Hitler watercolours find favour with buyers

By DPA, IANS
Thursday, September 30, 2010

LONDON - A collection of 16 watercolours attributed to Nazi leader Adolf Hitler sold for 104,800 pounds ($164,800) at an auction in Britain Thursday, and were snapped up by buyers from emerging economies.

Richard Westwood-Brookes of Mullock’s Auctioneers in Shropshire, northwest of London, said it was an “interesting trend” that the works had been bought exclusively by overseas buyers from China, India and Russia.

“This shows that it has nothing to do with an obsession with the Nazis, or neo-Nazis buying it,” Westwood-Brookes told DPA.

“There is a great interest in World War II in these countries and a lot of people with a lot of money to invest,” he said. “They look at these items as an investment.”

The watercolours, painted by Hitler around 1908 when he was “a struggling artist” in Austria had been expected to fetch 150,000 pounds.

The highest single price paid for a painting was 10,000 pounds for Ortschaft am Main (Village on the Main), a hillside scene with a rustic building, signed by Hitler.

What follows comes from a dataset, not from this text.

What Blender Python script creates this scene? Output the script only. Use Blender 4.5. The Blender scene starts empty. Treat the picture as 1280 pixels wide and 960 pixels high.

A watercolour of a landscape with a large basilica, and factory chimneys in the distance, sold for 8,200 pounds, the average price paid by bidders for each of the items.

Hitler’s fish knife fetched 900 pounds, but a tea spoon used by his mistress, Eva Braun, remained unsold.

A rare copy of Hitler’s “Mein Kampf”, signed and inscribed by the Nazi leader, was the prize lot of the sale, fetching 18,000 pounds, according to Westwood-Brookes.

The paintings, signed by Hitler, were discovered in a country estate in northern Austria recently acquired by a wealthy lawyer, who had found the paintings “sitting in a cupboard”.

Westwood-Brookes said his company had taken on the auction because the sale of Nazi memorabilia was prohibited by law in a number of European countries and “Ebay in those countries won’t accept” them.

Most of the works were painted in 1908, when Hitler was a struggling young artist after having been rejected twice by an art academy in Vienna.

“He was a second-rate painter,” Westwood-Brookes said. “He simply wasn’t good enough … particularly when drawing people, the perspective was all wrong”.

However, it was remarkable that they were “all peaceful subjects, without exception, no military, no violent subjects”.